The Law of Return to Israel

July 14, 2012  

The 1950 Law of Return gives every Jew the right to come to Israel as an oleh (immigrant) and become an Israel citizen. It also grants the right to make aliyah (immigrate) to any individual who has one Jewish parent or grandparent or is married to someone who is Jewish or has a Jewish parent or grandparent.

The Law of Return can best be viewed as a response to the long history of persecution of the Jews. It is also a practical expression of the Jewish people’s aspirations for the rebirth of their independent state in their ancient homeland.

The rationale for the Law of Return was obvious in the wake of the Holocaust – it was designed to ensure that every Jew could find a place of refuge and rebuild their lives in a Jewish homeland. Upon establishment of the state in 1948, the first act of the government was to abolish all the British restrictions on Jewish immigration, allowing the survivors of the Holocaust, and later the Jews fleeing Arab states, to find shelter in their homeland. In many ways the Law of Return was the Jewish state’s answer to the British White Paper of 1939, which severely limited Jewish immigrate to the Mandate territory and doomed the Jews of Europe. With this act, the Israeli government declared that Israel would serve as a haven for Jews from around the world. Since then, it has helped Jews fleeing persecution and hardship, from antisemitism in the Communist bloc to famine in Ethiopia.

The Law of Return does not discriminate against non-Jewish citizens of Israel because it does not deal with any citizens of Israel, only potential immigrants. The law is sometimes criticized because it does not allow Arabs to freely immigrate to Israel or for Palestinian refugees and their descendents to reclaim their former homes.
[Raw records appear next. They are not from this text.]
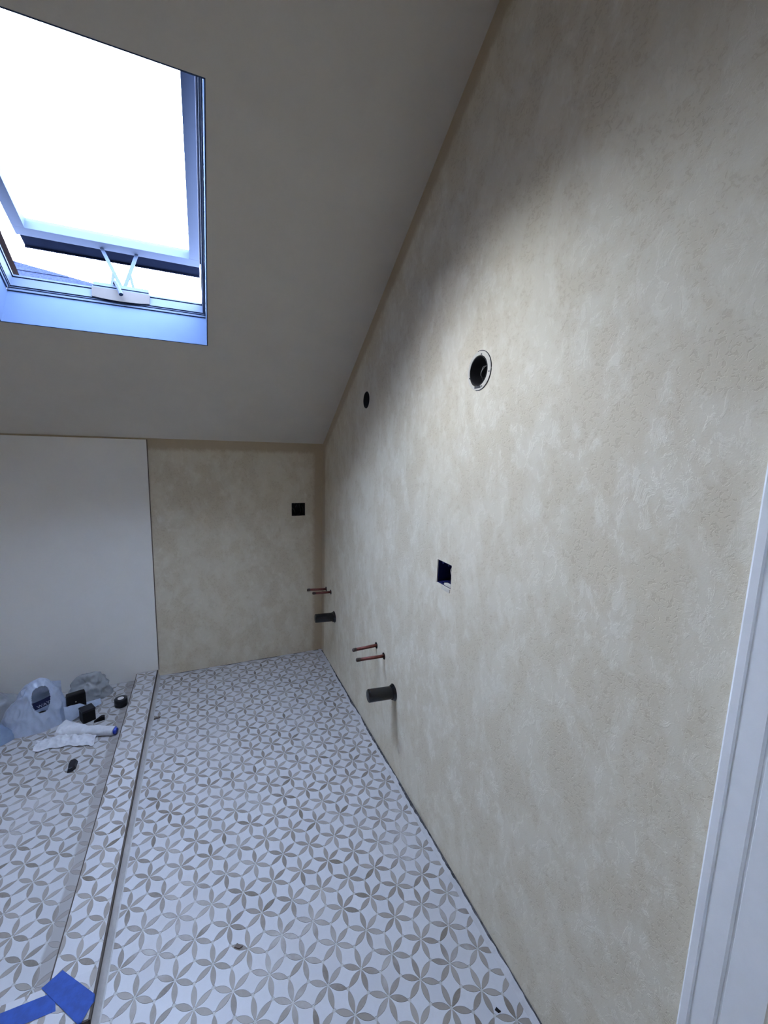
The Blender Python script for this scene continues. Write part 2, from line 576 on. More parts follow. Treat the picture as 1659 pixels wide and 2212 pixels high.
# sash, turned outwards about its top edge; local (x, s down from hinge, d outward)
TH = math.radians(11.8)
HV, HW = 1.842, WT + 0.004
ct, st = math.cos(TH), math.sin(TH)
SF = LF @ Matrix(((1, 0, 0, 0), (0, -ct, st, HV), (0, st, ct, HW), (0, 0, 0, 1)))
AX0, AX1, AL = -1.542, -0.792, 0.985
ST = 0.045
def sash_bar(name, a, b):
    return lb(name, [(a, b)], M['vinyl'], win, SF, 0.0015)
sash_bar('sash_bar', (AX0, AL - ST, 0), (AX1, AL, 0.055))
sash_bar('sash_bar', (AX0, 0, 0), (AX1, ST, 0.055))
sash_bar('sash_bar', (AX0, ST, 0), (AX0 + ST, AL - ST, 0.055))
sash_bar('sash_bar', (AX1 - ST, ST, 0), (AX1, AL - ST, 0.055))
lb('pane', [((AX0 + ST - .004, ST - .004, 0.036), (AX1 - ST + .004, AL - ST + .004, 0.042))], M['glass'], win, SF)
lb('sash_gasket', [((AX0 - .003, AL + .0002, 0.010), (AX1 + .003, AL + 0.003, 0.018)), ((AX1 + .0002, 0.0, 0.010), (AX1 + 0.003, AL, 0.016)),
                   ((AX0 - .003, 0, 0.010), (AX0 - .0002, AL, 0.016))], M['gasket'], win, SF)
lb('sash_lip', [((AX0 - .004, AL + .0002, 0.020), (AX1 + .004, AL + 0.010, 0.027))], M['vinyl'], win, SF)
lb('sash_cladding', [((AX0 + .004, AL + .011, 0.024), (AX1 + .002, AL + 0.088, 0.028)), ((AX0 + .004, AL + .084, 0.014), (AX1 + .002, AL + 0.089, 0.024)),
                     ((AX0 - .01, -0.02, 0.056), (AX0 + ST - .01, AL + .03, 0.062)), ((AX1 - ST + .01, -0.02, 0.056), (AX1 + .01, AL + .03, 0.062)),
                     ((AX0 - .01, AL - ST + .01, 0.0565), (AX1 + .01, AL + .04, 0.0625))], M['flash'], win, SF)
# opener: cover, plate, two arms with links, crank
def arm(name, pts, w, tk, mat, parent=win):
    bm = bmesh.new()
    tube(bm, pts, w, 8)
    bmesh.ops.transform(bm, matrix=LF, verts=bm.verts)
    return obj(name, bm, mat, parent)
bm = bmesh.new()
N = 14
X0c, X1c = -1.252, -1.018
lo, hi = [], []
for i in range(N + 1):
    u = i / N
    x = X0c + (X1c - X0c) * u
    bul = 0.010 * (1 - (2 * u - 1) ** 2)
    lo.append((x, WV0 + 0.004, SW + 0.022 - bul))
    hi.append((x, WV0 + 0.017, WT - 0.014))
A = [bm.verts.new(p) for p in lo]; B = [bm.verts.new(p) for p in hi]
A2 = [bm.verts.new((p[0], WV0 + .0005, SW + 0.024)) for p in lo]; B2 = [bm.verts.new((p[0], WV0 + .0005, WT - 0.014)) for p in hi]
for i in range(N):
    bm.faces.new((A[i], A[i + 1], B[i + 1], B[i]))
    bm.faces.new((A2[i], A2[i + 1], A[i + 1], A[i]))
    bm.faces.new((B[i], B[i + 1], B2[i + 1], B2[i]))
bm.faces.new((A[0], B[0], B2[0], A2[0])); bm.faces.new((A[N], A2[N], B2[N], B[N]))
bmesh.ops.recalc_face_normals(bm, faces=bm.faces)
bmesh.ops.transform(bm, matrix=LF, verts=bm.verts)
cover = obj('opener_cover', bm, M['beige'], win)
cover['label'] = 'taupe curved opener cover'
lb('opener_plate', [((X0c + .004, WV0 - .012, WT + 0.0005), (X1c - .004, WV0 + .016, WT + 0.022)), ((X0c, WV0 + .0005, WT - 0.0135), (X1c, WV0 + .012, WT - 0.0005))], M['vinyl'], win, LF, 0.0015)
sv, sw = HV - (AL - 0.004) * ct, HW + (AL - 0.004) * st
def flat_arm(name, p, q, w, tk, parent=win):
    p, q = Vector(p), Vector(q)
    d = (q - p).normalized()
    e = d.cross(Vector((0, 1, 0))).normalized()
    n = d.cross(e).normalized()
    bm = bmesh.new()
    vs = []
    for a in (p, p + d * 0.004, q - d * 0.004, q):
        ww = w * (0.7 if a in (p, q) else 1)
        vs.append([bm.verts.new(a + e * s1 * ww + n * s2 * tk) for s1, s2 in ((-1, -1), (1, -1), (1, 1), (-1, 1))])
    for P, Q in zip(vs, vs[1:]):
        for k in range(4):
            bm.faces.new((P[k], P[(k + 1) % 4], Q[(k + 1) % 4], Q[k]))
    bm.faces.new(vs[0][::-1]); bm.faces.new(vs[-1])
    bmesh.ops.recalc_face_normals(bm, faces=bm.faces)
    bmesh.ops.transform(bm, matrix=LF, verts=bm.verts)
    return obj(name, bm, M['vinyl'], parent)
base_v, base_w = WV0 + 0.008, WT + 0.018
a1t, a1b = Vector((-1.218, sv + .004, sw + .002)), Vector((-1.137, base_v, base_w))
a2t, a2b = Vector((-1.072, sv + .004, sw + .002)), Vector((-1.124, base_v, base_w))
flat_arm('opener_arm', a1t, a1b, 0.0075, 0.003)
flat_arm('opener_arm', a2t, a2b, 0.0075, 0.003)
flat_arm('opener_link', a1t.lerp(a1b, 0.62), (-1.176, base_v, base_w), 0.006, 0.003)
flat_arm('opener_link', a2t.lerp(a2b, 0.58), (-1.086, base_v, base_w), 0.006, 0.003)
crank = arm('crank_handle', [(-1.163, WV0 + .02, WT + 0.020), (-1.160, WV0 + .032, WT + 0.020), (-1.152, WV0 + .038, WT + 0.006), (-1.140, WV0 + .038, WT - 0.030), (-1.131, WV0 + .036, WT - 0.062)],
            [0.007, 0.0085, 0.0085, 0.0085, 0.0095], 0, M['vinyl'])

# ---- roof of the house beyond, seen through the open gap
nb = thing('neighbor_roof', 'grey shingled hip roof seen through the open skylight gap', 'roof', (-5.2, 7.5, 2.6))
P1, P2 = CAM + Vector((-0.2616, 0.9244, 0.2777)) * 12, CAM + Vector((-0.2044, 0.9418, 0.2670)) * 12
edge = (P2 - P1)
ridge = P1 - edge * 1.4
nrow = 15
for i in range(nrow):
    bm = bmesh.new()
    z_top = ridge.z - i * 0.16
    z_bot = z_top - 0.18
    yt = ridge.y - (ridge.z - z_top) * 0.8
    yb = ridge.y - (ridge.z - z_bot) * 0.8
    def xr(z):
        return ridge.x + (ridge.z - z) / -edge.z * edge.x
    prism(bm, [(ridge.x - 5, yt, z_top), (xr(z_top) + .001, yt, z_top), (xr(z_bot), yb - 0.02, z_bot), (ridge.x - 5, yb - 0.02, z_bot)], (0, 0.03, 0.03))
    put(obj('shingle_course', bm, M['shingle']), nb)
bm = bmesh.new()
z_e = ridge.z - nrow * 0.16
box(bm, (ridge.x - 5, ridge.y - (ridge.z - z_e) * 0.8 + .25, -3), (ridge.x + 3, ridge.y + 2, z_e))
put(obj('house_wall', bm, M['siding']), nb)
# ---- door, casing
bm = bmesh.new()
prof = [(0, 0), (-0.016, 0), (-0.018, -0.003), (-0.018, -0.0145), (-0.0135, -0.0165), (-0.0135, -0.0195), (-0.020, -0.022), (-0.020, -0.053),
        (-0.0155, -0.056), (-0.0155, -0.060), (-0.0225, -0.063), (-0.0225, -0.1145), (-0.020, -0.117), (0, -0.117)]
prism(bm, [(x - .0003, CASE_Y + y, 0.0) for x, y in prof], (0, 0, DOOR_Z + 0.117))
structure(obj('trim_1', bm, M['trim']))
bm = bmesh.new()
prism(bm, [(x - .0003, DOOR_Y0 - 0.001, DOOR_Z + 0.117 + y) for x, y in prof], (0, DOOR_Y1 - DOOR_Y0 + .002, 0))
structure(obj('trim_2', bm, M['trim']))
bm = bmesh.new()
prism(bm, [(x - .0003, DOOR_Y1 - 0.1175 - y, 0.0) for x, y in prof], (0, 0, DOOR_Z + 0.117))
structure(obj('trim_3', bm, M['trim']))
bm = bmesh.new()
box(bm, (0.005, DOOR_Y0 - .018, 0), (0.149, DOOR_Y0 - .0005, DOOR_Z))
box(bm, (0.005, DOOR_Y1 + .0005, 0), (0.149, DOOR_Y1 + .018, DOOR_Z))
box(bm, (0.005, DOOR_Y1 + .018, DOOR_Z - .018), (0.149, DOOR_Y0 - .018, DOOR_Z - .0005))
structure(obj('trim_4', bm, M['trim']))
bm = bmesh.new()
box(bm, (0.06, DOOR_Y1 + .021, 0.006), (0.1, DOOR_Y0 - .021, DOOR_Z - .021))
for z0, z1 in ((0.2, 0.9), (1.05, 1.85)):
    for y0, y1 in ((-3.49, -3.22), (-3.14, -2.87)):
        box(bm, (0.054, y0, z0), (0.0605, y1, z1))
door = structure(obj('door_1', bm, M['trim']))
bm = bmesh.new()
lathe(bm, [(0.0, 0.0), (0.02, 0.0), (0.026, 0.012), (0.024, 0.03), (0.01, 0.036), (0.01, 0.052), (0.03, 0.054), (0.03, 0.06)], (0.0, -3.50, 0.95), 'x', 20)
obj('door_knob', bm, M['metal'], door, True)

# ================================================================== MOSAIC FLOORS
def clip(poly, axis, val, keep_less):
    out = []
    n = len(poly)
    for i in range(n):
        a, b = poly[i], poly[(i + 1) % n]
        ia = (a[axis] <= val) if keep_less else (a[axis] >= val)
        ib = (b[axis] <= val) if keep_less else (b[axis] >= val)
        if ia:
            out.append(a)
        if ia != ib:
            t = (val - a[axis]) / (b[axis] - a[axis])
            out.append((a[0] + (b[0] - a[0]) * t, a[1] + (b[1] - a[1]) * t))
    return out

def clip_rect(poly, R):
    for axis, val, less in ((0, R[0], False), (0, R[1], True), (1, R[2], False), (1, R[3], True)):
        if len(poly) < 3:
            return []
        poly = clip(poly, axis, val, less)
    return poly if len(poly) >= 3 else []

def area(p):
    return 0.5 * sum(p[i][0] * p[(i + 1) % len(p)][1] - p[(i + 1) % len(p)][0] * p[i][1] for i in range(len(p)))

def to_px(x, y, z):
    d = Vector((x, y, z)) - CAM
    zz = d.dot(_f)
    if zz < 0.05:
        return None
    return IMG_W / 2 + FOC * d.dot(C_R) / zz, IMG_H / 2 - FOC * d.dot(C_U) / zz

def shown(poly, z):
    """area in the photograph, 0 outside the frame"""
    q = [to_px(x, y, z) for x, y in poly]
    if any(p is None for p in q):
        return 0.0
    cx, cy = sum(p[0] for p in q) / len(q), sum(p[1] for p in q) / len(q)
    if not (-8 < cx < IMG_W + 8 and -8 < cy < IMG_H + 8):
        return 0.0
    return abs(area(q))

HWID, GAP, END = 0.0079, 0.0007, 0.055
def side_pts(a, b, inward):
    """edge of a white tile along the petal lying on a-b"""
    dx, dy = b[0] - a[0], b[1] - a[1]
    L = math.hypot(dx, dy)
    nx, ny = -dy / L * inward, dx / L * inward
    out = []
    for t in (0.10, 0.26, 0.42, 0.58, 0.74, 0.90):
        w = HWID * math.sin(math.pi * min(1, max(0, (t - END) / (1 - 2 * END)))) ** 0.85 + GAP
        out.append((a[0] + dx * t + nx * w, a[1] + dy * t + ny * w))
    return out

def petal_poly(a, b):
    dx, dy = b[0] - a[0], b[1] - a[1]
    L = math.hypot(dx, dy)
    nx, ny = -dy / L, dx / L
    ts = (0.18, 0.34, 0.5, 0.66, 0.82)
    up, dn = [], []
    for t in ts:
        w = HWID * math.sin(math.pi * (t - END) / (1 - 2 * END)) ** 0.85
        up.append((a[0] + dx * t - nx * w, a[1] + dy * t - ny * w))
        dn.append((a[0] + dx * t + nx * w, a[1] + dy * t + ny * w))
    return [(a[0] + dx * END, a[1] + dy * END)] + up + [(b[0] - dx * END, b[1] - dy * END)] + dn[::-1]

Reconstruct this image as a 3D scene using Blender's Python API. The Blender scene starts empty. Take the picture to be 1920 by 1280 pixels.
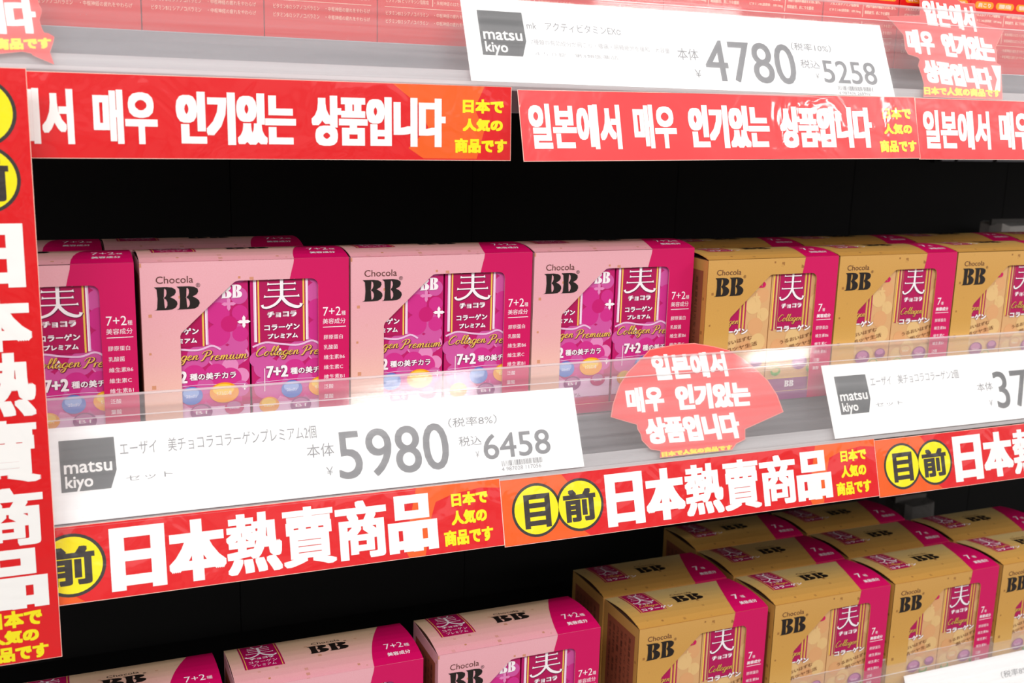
import bpy, math, random
from mathutils import Vector, Matrix
random.seed(7)
S = bpy.context.scene
COL = S.collection
Z0 = 1.40                                   # camera height above the shop floor

# ------------------------------------------------------------------ camera
cam = bpy.data.cameras.new('camera')
cam.sensor_width = 36.0
cam.lens = 2064.55 / 1920 * 36.0
cam.clip_start = 0.05
camo = bpy.data.objects.new('camera', cam); COL.objects.link(camo)
th, yaw, roll = .2099, .4038, .0291
fw = Vector((math.sin(yaw)*math.cos(th), math.cos(yaw)*math.cos(th), -math.sin(th)))
r0 = Vector((math.cos(yaw), -math.sin(yaw), 0)); u0 = r0.cross(fw)
rr = math.cos(roll)*r0 + math.sin(roll)*u0
uu = -math.sin(roll)*r0 + math.cos(roll)*u0
M = Matrix((rr, uu, -fw)).transposed().to_4x4()
M.translation = Vector((0, -.9128, Z0))
camo.matrix_world = M
cam.dof.use_dof = True
cam.dof.focus_distance = 0.98
cam.dof.aperture_fstop = 9.0
S.camera = camo

# ------------------------------------------------------------------ light
S.view_settings.view_transform = 'Standard'
S.view_settings.look = 'None'
S.view_settings.gamma = 1.0
S.view_settings.use_curve_mapping = False
S.view_settings.exposure = 0.22
W = bpy.data.worlds.new('shop_light'); S.world = W; W.use_nodes = True
W.node_tree.nodes['Background'].inputs[0].default_value = (1.0, .97, .95, 1)
W.node_tree.nodes['Background'].inputs[1].default_value = 0.64
def area(name, loc, sx, sy, power, target=None, color=(1, .98, .95)):
    l = bpy.data.lights.new(name, 'AREA'); l.shape = 'RECTANGLE'; l.size = sx; l.size_y = sy
    l.energy = power; l.color = color
    o = bpy.data.objects.new(name, l); COL.objects.link(o); o.location = loc
    d = (Vector(target) - Vector(loc)) if target else Vector((0, 0, -1))
    o.rotation_euler = d.to_track_quat('-Z', 'Y').to_euler()
    return o
area('ceiling_lamp', (1.18, -2.42, Z0+1.35),   .45, .10, 1.6, (.6, -.8, Z0-.2))
area('ceiling_lamp', (-.9, -1.65, Z0+1.35), 1.2, .10, 21, (.3, -.3, Z0-.2))
area('ceiling_lamp', (3.2, -1.25, Z0+1.35), 1.2, .10, 30, (.8, -.1, Z0-.2))
area('ceiling_lamp', (1.42, -.93, Z0+1.35), .40, .05, .6)
area('ceiling_lamp', (2.72, -2.34, Z0+1.35), .30, .10, 1.6)
area('ceiling_lamp', (.45, -1.80, Z0+1.35), 1.5, .08, 17, (.45, -.1, Z0-.3))
area('ceiling_lamp', (.6, -5.6, Z0+1.9), 3.2, .3, 18, (.6, -.5, Z0-.2))

# ------------------------------------------------------------------ materials
def lin(c):
    return tuple(((x/255)/12.92 if x/255 <= .04045 else ((x/255+.055)/1.055)**2.4) for x in c)
MATS = {}
def mat(name, rgb, rough=.5, metal=0, coat=0, spec=.5, bump=0, bscale=20, emis=None):
    if name in MATS: return MATS[name]
    m = bpy.data.materials.new(name); m.use_nodes = True
    nt = m.node_tree; b = nt.nodes['Principled BSDF']
    b.inputs['Base Color'].default_value = (*lin(rgb), 1)
    b.inputs['Roughness'].default_value = rough
    b.inputs['Metallic'].default_value = metal
    b.inputs['Coat Weight'].default_value = coat
    b.inputs['Coat Roughness'].default_value = .06
    if coat: b.inputs['Coat IOR'].default_value = 1.75
    b.inputs['Specular IOR Level'].default_value = spec
    if bump:
        tc = nt.nodes.new('ShaderNodeTexCoord'); no = nt.nodes.new('ShaderNodeTexNoise'); bp = nt.nodes.new('ShaderNodeBump')
        no.inputs['Scale'].default_value = bscale; no.inputs['Detail'].default_value = 3; no.inputs['Distortion'].default_value = .6
        nt.links.new(tc.outputs['Object'], no.inputs['Vector'])
        nt.links.new(no.outputs['Fac'], bp.inputs['Height'])
        bp.inputs['Strength'].default_value = 1.0; bp.inputs['Distance'].default_value = bump
        nt.links.new(bp.outputs['Normal'], b.inputs['Normal']); nt.links.new(bp.outputs['Normal'], b.inputs['Coat Normal'])
    MATS[name] = m
    return m

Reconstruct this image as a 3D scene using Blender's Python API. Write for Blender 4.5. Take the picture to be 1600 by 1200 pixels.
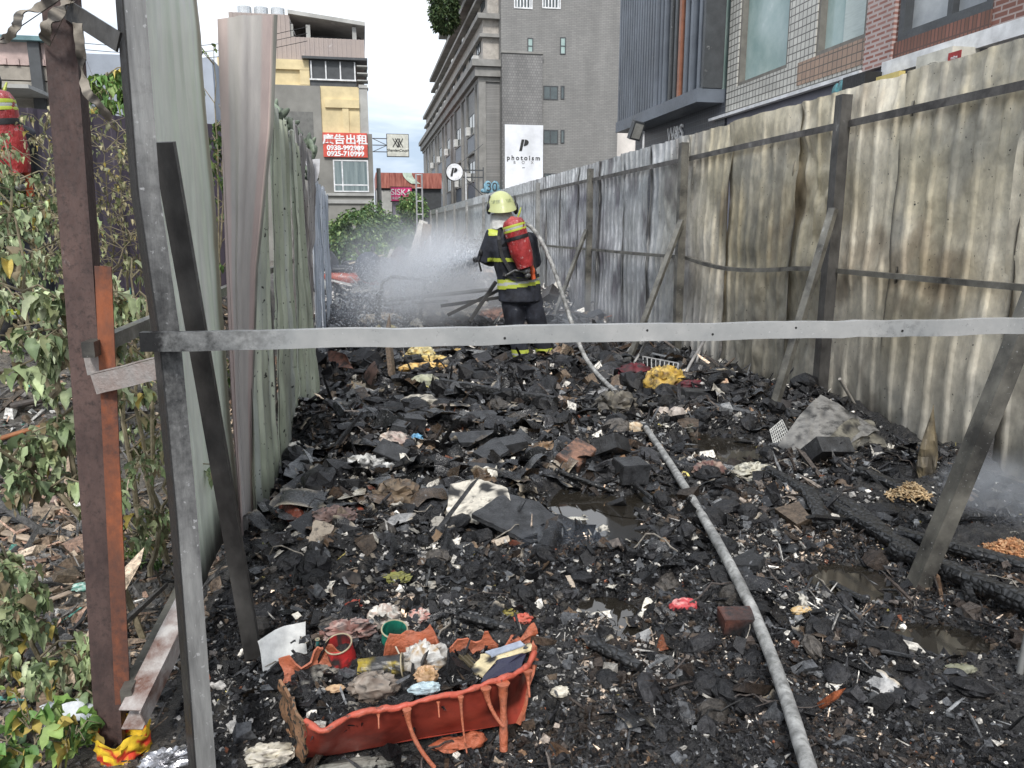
import bpy, bmesh, math, random
import numpy as np
from mathutils import Vector, Matrix

# ------------------------------------------------------------------ camera
sc = bpy.context.scene
for o in list(bpy.data.objects): bpy.data.objects.remove(o)
F, CX, CY, H = 1200.0, 800.0, 600.0, 1.5
HY, VX = 359.0, 568.0
TH = math.atan((CY-HY)/F); PH = math.atan((CX-VX)*math.cos(TH)/F)
cd = bpy.data.cameras.new('camera'); cam = bpy.data.objects.new('camera', cd)
sc.collection.objects.link(cam); sc.camera = cam
cam.location = (0, 0, H); cam.rotation_euler = (math.pi/2-TH, 0, -PH)
cd.sensor_width = 36; cd.lens = 27; cd.clip_start = 0.05; cd.clip_end = 3000

# ------------------------------------------------------------------ light
world = bpy.data.worlds.new('World'); sc.world = world; world.use_nodes = True
SUN_EL, SUN_ROT = math.radians(46), math.radians(194)
def build_world():
    nt = world.node_tree; nt.nodes.clear(); N = nt.nodes.new; L = nt.links.new
    out = N('ShaderNodeOutputWorld'); bg = N('ShaderNodeBackground'); sky = N('ShaderNodeTexSky')
    sky.sky_type = 'NISHITA'; sky.sun_disc = False; sky.sun_elevation = SUN_EL; sky.sun_rotation = SUN_ROT
    sky.air_density = 1.2; sky.dust_density = 2.0
    tc = N('ShaderNodeTexCoord'); mp = N('ShaderNodeMapping'); mp.inputs['Scale'].default_value = (1, 1, 2.6)
    L(tc.outputs['Generated'], mp.inputs[0])
    n1 = N('ShaderNodeTexNoise'); n1.inputs['Scale'].default_value = 2.6; n1.inputs['Detail'].default_value = 8; n1.inputs['Roughness'].default_value = .55
    n1.inputs['Distortion'].default_value = .4
    L(mp.outputs[0], n1.inputs['Vector'])
    r = N('ShaderNodeValToRGB'); e = r.color_ramp.elements
    e[0].position = .36; e[0].color = (3.0, 3.7, 4.7, 1); e[1].position = .56; e[1].color = (6.9, 7.05, 7.3, 1)
    m2 = r.color_ramp.elements.new(.46); m2.color = (5.4, 5.9, 6.6, 1)
    L(n1.outputs['Fac'], r.inputs[0])
    mx = N('ShaderNodeMix'); mx.data_type = 'RGBA'; mx.inputs[0].default_value = .9
    L(sky.outputs[0], mx.inputs[6]); L(r.outputs[0], mx.inputs[7])
    L(mx.outputs[2], bg.inputs[0]); bg.inputs[1].default_value = .095
    L(bg.outputs[0], out.inputs[0])
build_world()
sd = bpy.data.lights.new('sun', 'SUN'); sd.energy = 1.5; sd.angle = math.radians(10); sd.color = (1, .965, .92)
so = bpy.data.objects.new('sun', sd); sc.collection.objects.link(so)
_az = math.radians(194)   # compass direction the light comes from (behind and left of the camera)
_d = Vector((math.sin(_az)*math.cos(SUN_EL), math.cos(_az)*math.cos(SUN_EL), math.sin(SUN_EL)))
so.rotation_euler = _d.to_track_quat('Z', 'Y').to_euler()
sc.view_settings.view_transform = 'Standard'; sc.view_settings.look = 'None'
sc.view_settings.exposure = 1.05; sc.view_settings.gamma = 1
sc.cycles.max_bounces = 6; sc.cycles.volume_bounces = 2; sc.cycles.transparent_max_bounces = 12
sc.cycles.use_denoising = True; sc.cycles.volume_step_rate = 1.5; sc.cycles.volume_max_steps = 64

# ------------------------------------------------------------------ pixel -> place
_f = np.array([math.sin(PH)*math.cos(TH), math.cos(PH)*math.cos(TH), -math.sin(TH)])
_r = np.array([math.cos(PH), -math.sin(PH), 0.]); _u = np.cross(_r, _f); _C = np.array([0, 0, H])
def ray(x, y): return _f+_r*(x-CX)/F+_u*(CY-y)/F
def PZ(x, y, z=0.): d = ray(x, y); return _C+d*(z-H)/d[2]
def PX(x, y, X): d = ray(x, y); return _C+d*X/d[0]
def PY(x, y, Y): d = ray(x, y); return _C+d*Y/d[1]

# ------------------------------------------------------------------ noise
def _hash(i, j, k):
    n = (i.astype(np.int64)*374761393+j.astype(np.int64)*668265263+k.astype(np.int64)*2147483647+1013) & 0xffffffff
    n = ((n ^ (n >> 13))*1274126177) & 0xffffffff
    return ((n ^ (n >> 16)) & 0xffff)/65535.0
def vn(p):
    p = np.asarray(p, float); i = np.floor(p).astype(np.int64); f = p-i; f = f*f*(3-2*f); r = 0
    for a in (0, 1):
        for b in (0, 1):
            for c in (0, 1):
                w = (f[..., 0] if a else 1-f[..., 0])*(f[..., 1] if b else 1-f[..., 1])*(f[..., 2] if c else 1-f[..., 2])
                r = r+w*_hash(i[..., 0]+a, i[..., 1]+b, i[..., 2]+c)
    return r*2-1
def fbm(p, o=4, g=.5):
    p = np.asarray(p, float); a = 1; r = 0; t = 0
    for k in range(o): r = r+a*vn(p*2**k+17.3*k); t += a; a *= g
    return r/t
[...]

Either situation would undermine the Jewish nature of Israel, which was established as a homeland for the Jewish people, as prescribed by UN Resolution 181 of 1947 (the Partition Plan) and the League of Nations Mandate of 1922. Israel’s Law of Return upholds the rights of the Jews.

Furthermore, the Law of Return is not the only path to Israeli nationality. Any non-Jew who wishes to immigrate to Israel may do so through the process of naturalization, under the Law of Entry and the Law of Citizenship, in a manner similar to that in most other democracies. Meanwhile the matter of the Palestinian refugees should be settled through the negotiating process and in the framework of a Palestinian state. When a Palestinian state is established, the Palestinians will be free to enact their law of return to their own territory.

To criticize the Law of Return as racist is to apply a double standard to Israel. Many democracies have compatible laws and similar relationships between their nation-states and national diasporas. Numerous constitutions provide for national repatriation and these ties are reflected in immigration and citizenship laws.

A number of countries in Western Europe (Ireland, Greece, Germany, France, Finland), most central and eastern European states and some Asian states (China, Japan, the Philippines) have repatriation laws similar to the Law of Return. For example, under its immigration laws, Finland gives preferential treatment to those of Finnish-ethnic extraction from the former USSR, calling it repatriation, even though many are descendants of Finns who emigrated from Finland hundreds of years ago.

The Law of Return is compatible with Israel’s identity as a liberal democracy. Israel was established to provide a safe haven for Jews around the world and the Law of Return also has brought a scattered people back together in their homeland.